Space-Time CutFEM on Overlapping Meshes: Simple Continuous Mesh Motion

TL;DR

This paper introduces a novel cut finite element method for the heat equation on overlapping meshes with simple continuous motion, employing Nitsche's method and a new energy analysis framework to ensure stability and optimal error estimates.

Contribution

It develops a space-time discretization approach for moving overlapping meshes using continuous Galerkin and discontinuous Galerkin methods, with a new energy analysis framework for stability and error estimation.

Findings

Achieves optimal order error estimates in numerical experiments.

Verifies stability and convergence through one-dimensional numerical results.

Employs a new energy analysis framework suitable for the complex mesh motion setting.

Abstract

We present a cut finite element method for the heat equation on two overlapping meshes: a stationary background mesh and an overlapping mesh that moves around inside/"on top" of it.
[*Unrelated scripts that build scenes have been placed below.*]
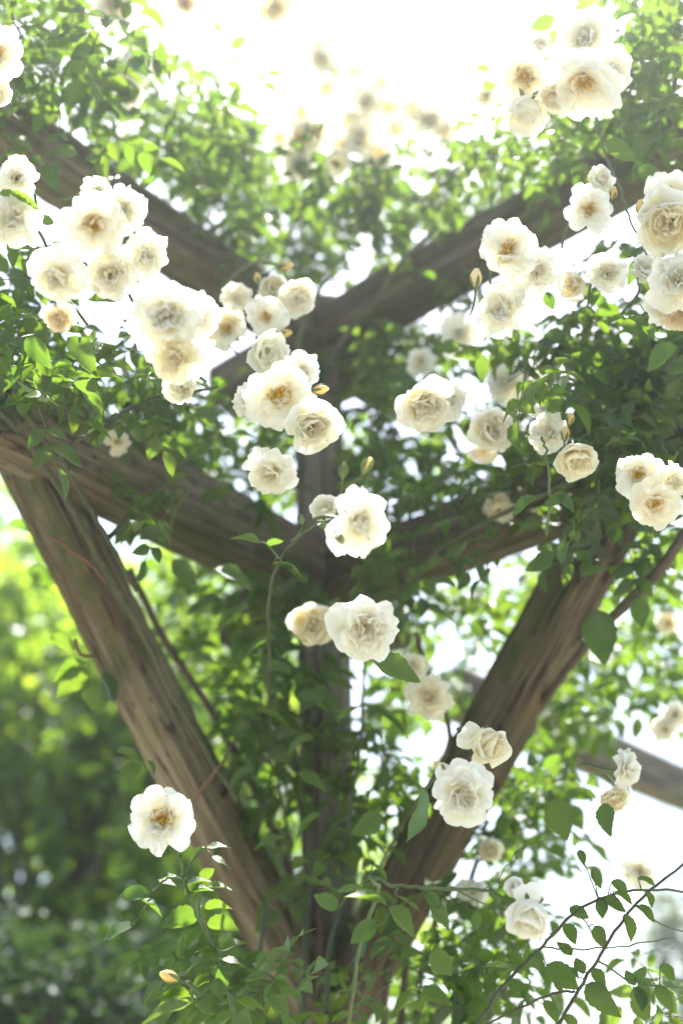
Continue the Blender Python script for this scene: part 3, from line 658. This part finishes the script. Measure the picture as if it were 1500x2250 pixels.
B(1090,1112,72,2.6,'cup',.1,.1,'dim shaded rose on the lower right beam','cream')
B(1010,735,96,2.7,'loose',-.2,.1,'faint large rose below the upper right beam','white')
B(1112,840,100,2.8,'loose',-.1,-.1,'faint backlit rose behind the hanging round leaves','white')
B(1172,860,78,2.8,'full',.2,.0,'faint rose right of the hanging round leaves','white')
B(1100,682,116,2.15,'full',.1,-.2,'full white rose below an apricot bud, under the upper right beam','white')
B(1116,548,128,2.1,'open',-.15,.1,'broad open white rose with small yellow eye on the upper right beam','white',ruf=1.2)
B(1178,592,100,2.15,'loose',.5,-.3,'loose rose trailing down behind the broad one with yellow eye','white')
B(1262,628,68,2.2,'cup',-.4,.0,'narrow cream rose with a faded rim near the bright sky gap','cream')
B(1333,600,84,2.1,'full',.1,.1,'rose with a small dark centre in the middle of the right hand row','white')
B(1418,592,66,2.15,'globe',.2,.0,'small round rose between the dark centred one and the big edge rose','white')
B(1485,618,122,1.95,'full',.2,.3,'big white rose cut by the right edge above a buff one','white')
B(1444,668,74,2.0,'loose',-.6,.1,'outspread rose at the left flank of the big edge rose','white')
B(1486,690,76,1.98,'full',.1,-.6,'buff fading rose beneath the big edge rose','buff')
B(1472,432,110,2.0,'open',.1,.4,'upper ruffled rose of a stacked pair beside a peach bud','white')
B(1470,490,130,1.98,'globe',.05,-.3,'large round cream rose, lower of a stacked pair beside a peach bud','cream')
B(1293,462,100,2.1,'open',-.1,-.15,'white rose with brown stamens hanging from the upper right beam','white')
B(1316,394,62,2.15,'cup',.3,.2,'small cupped rose just above the one with brown stamens','white')
# top right cluster
B(1280,178,160,2.15,'open',.0,-.25,'widest open rose with orange yellow stamens at the top right','white',ruf=1.2)
B(1285,82,122,2.2,'full',.0,.35,'white rose rising above the widest open one','white')
B(1343,155,104,2.2,'loose',.7,.1,'rose spreading outwards right of the widest open one','white')
B(1150,168,118,2.2,'open',-.2,.0,'pale open rose with grey brown centre left of the widest open one','white')
B(1155,242,104,2.2,'cup',.1,-.6,'hanging rose under the pale one with grey brown centre','white')
B(1222,208,78,2.18,'cup',-.2,-.3,'creamy petalled rose squeezed between two open ones','cream')
B(1066,212,64,2.5,'loose',-.3,.1,'blurred small rose at the left end of the top right cluster','white')
B(1186,95,42,2.3,'globe',-.1,.3,'little half open rose against white sky above the cluster','white')
# top centre, far
for q in ((705,130,80,'loose','blurred rose highest in the group above the pergola corner','white'),(714,196,62,'cup','drooping blurred rose under the highest one','white'),(782,155,66,'full','blurred white rose right of the highest one','white'),
 (803,222,88,'full','round blurred rose in the heart of the group against the sky','white'),(856,236,72,'loose','blurred rose right of the round one against the sky','white'),(765,262,62,'loose','blurred rose just under the round one against the sky','white'),
 (660,248,70,'full','faint rose left of the group against the sky','white'),(664,302,84,'loose','faint cream rose low on the left of the sky group','buff'),(792,302,84,'full','blurred rose low in the middle of the sky group','white'),
 (945,262,96,'loose','blurred rose with pinkish centre right of the sky group','cream'),(652,356,82,'full','lowest blurred rose left of the sky group above the leaves','white'),(742,362,70,'loose','lowest blurred rose of the sky group sinking into leaves','white'),
 (702,98,54,'loose','small blurred rose topping the whole sky group','white'),(838,182,58,'full','small pale rose high on the right of the sky group','white'),(903,238,64,'loose','pale rose between the sky group and the pinkish one','white'),(700,290,66,'full','pale rose filling the lower left of the sky group','white'),(834,338,70,'loose','pale rose at the lower right foot of the sky group','white'),
 (735,160,60,'loose','pale rose between the highest one and its right hand neighbour','white'),(870,285,58,'loose','small pale rose low right between the group and the pinkish rose','white'),(980,290,56,'loose','little pale rose right below the pinkish one','white'),(750,318,64,'loose','pale rose wedged between the two lowest blurred ones','white'),(610,300,54,'loose','small pale rose furthest left of the sky group','white'),
 (470,265,54,'loose','small faint cream rose among the backlit leaves','buff')):
    B(q[0],q[1],q[2],3.15,'loose',rng.normal()*.3,-.2+rng.normal()*.3,q[4],'cream' if q[5] == 'buff' else 'white')
B(300,148,78,2.75,'full',.1,.1,'upper of two blurred white roses one above the other at top left','white')
B(286,205,70,2.75,'globe',-.1,-.3,'lower of two blurred white roses one above the other at top left','white')
B(250,12,108,2.6,'loose',.0,-.2,'blurred fading rose cut by the top edge','white')
B(408,8,56,2.8,'loose',.0,.0,'tiny faded brownish rose at the top edge','buff')
B(605,14,90,2.9,'loose',.2,-.2,'blurred rose cut by the top edge, above white sky','cream')
B(-8,118,112,1.9,'open',.2,.1,'open rose with yellow centre cut by the left edge','white')
B(-6,200,66,1.92,'cup',.2,-.4,'small rose below the open one at the left edge','white')
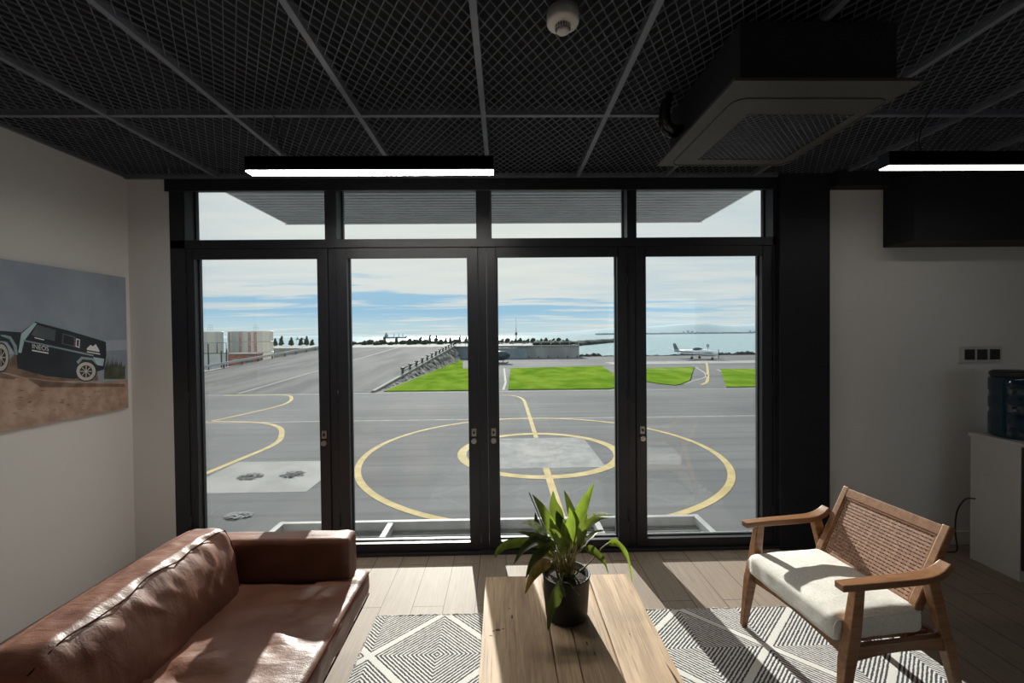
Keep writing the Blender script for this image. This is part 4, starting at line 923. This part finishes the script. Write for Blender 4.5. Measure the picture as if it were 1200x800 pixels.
f = MB(); f.box(.015, .475, 1.91, 1.95, .27, .352, .003); f.box(.015, .475, .55, .59, .27, .352, .003); f.box(-.05, -.01, .615, 1.885, .27, .352, .003); f.box(.50, .54, .615, 1.885, .27, .352, .003)
o = f.build('apron_frame', 'table_oak', ct); o.matrix_parent_inverse = inv

# ------------------------------------------------------------------ potted plant
PC = Vector((.248, 1.747, .4222))
pp_ = empty('potted_plant', PC, label='peace lily with drooping leaves in a black pot on the table', cat='plant'); inv = Matrix.Translation(-PC)
f = MB(); f.lathe([(.078, 0), (.086, .004), (.092, .09), (.097, .168), (.099, .172), (.097, .175), (.092, .173), (.090, .15)], seg=44)
f.build('pot', 'pot_black', pp_)
b = MB(); b.lathe([(.091, .135), (.091, .148), (.06, .156), (.02, .158), (.001, .158)], seg=30)
b.build('soil', 'soil', pp_)
def leaf(path, w, m, roll=0.0, stalk=None, seed=0, facing=None):
    pts = spline(path, 7); n = len(pts); f = MB(); rows = []
    fc = Vector(facing or (0, -1, .35)).normalized()
    for i, p in enumerate(pts):
        u = i/(n-1); d = (pts[min(i+1, n-1)]-pts[max(i-1, 0)]).normalized()
        s_ = d.cross(fc); s_ = (s_.normalized() if s_.length > 1e-4 else Vector((1, 0, 0))); nn = s_.cross(d).normalized()
        a = roll+.35*math.sin(u*2.2+seed); sv = s_*math.cos(a)+nn*math.sin(a); nv = sv.cross(d).normalized()
        wd = w*.5*(math.sin(math.pi*min(1, u**.72)))**.85*(1-.15*u) + .0006
        row = []
        for j in range(5):
            k = (j-2)/2; wave = .10*wd*math.sin(u*17+seed+k*2)*abs(k)
            row.append(f.bm.verts.new(p + sv*(k*wd) - nv*(abs(k)**1.5*wd*-.38 - wave)))
        rows.append(row)
    for r0, r1 in zip(rows, rows[1:]):
        for j in range(4): f._face((r0[j], r0[j+1], r1[j+1], r1[j]), True)
    o = f.build('leaf', m, pp_, recalc=False); o.matrix_parent_inverse = inv
    if stalk:
        q = MB(); pt = [Vector(s) for s in stalk]; q.tube(spline([*pt, pts[0], pts[min(3, n-1)]], 5), [.0034]*0 or .0028, 6)
        so_ = q.build('leaf_stalk', 'stalk', o)
    return o
def LP(*a): return [at(x, y, Y) for x, y, Y in a]
def root(k): an = k*2.4; r_ = .012+.028*((k*37) % 10)/10; return PC + Vector((r_*math.cos(an), r_*math.sin(an), .150))
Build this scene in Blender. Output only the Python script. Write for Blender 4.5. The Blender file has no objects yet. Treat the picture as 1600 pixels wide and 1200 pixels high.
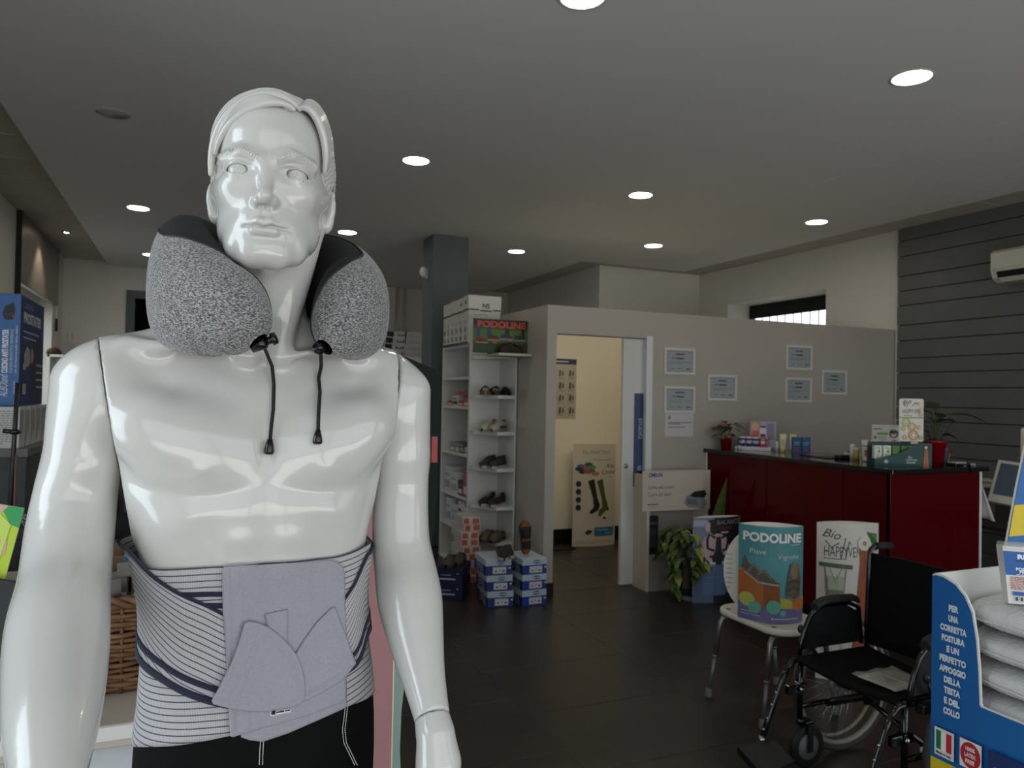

Here the overlapping mesh is prescribed a simple continuous motion, meaning that its location as a function of time is continuous and piecewise linear. For the discrete function space, we use continuous Galerkin in space and discontinuous Galerkin in time, with the addition of a discontinuity on the boundary between the two meshes. The finite element formulation is based on Nitsche's method and also includes an integral term over the space-time boundary between the two meshes that mimics the standard discontinuous Galerkin time-jump term. The simple continuous mesh motion results in a space-time discretization for which standard analysis methodologies either fail or are unsuitable. We therefore employ what seems to be a relatively new energy analysis framework that is general and robust enough to be applicable to the current setting. The energy analysis consists of a stability estimate that is slightly stronger than the standard basic one and an a priori error estimate that is of optimal order with respect to both time step and mesh size. We also present numerical results for a problem in one spatial dimension that verify the analytic error convergence orders.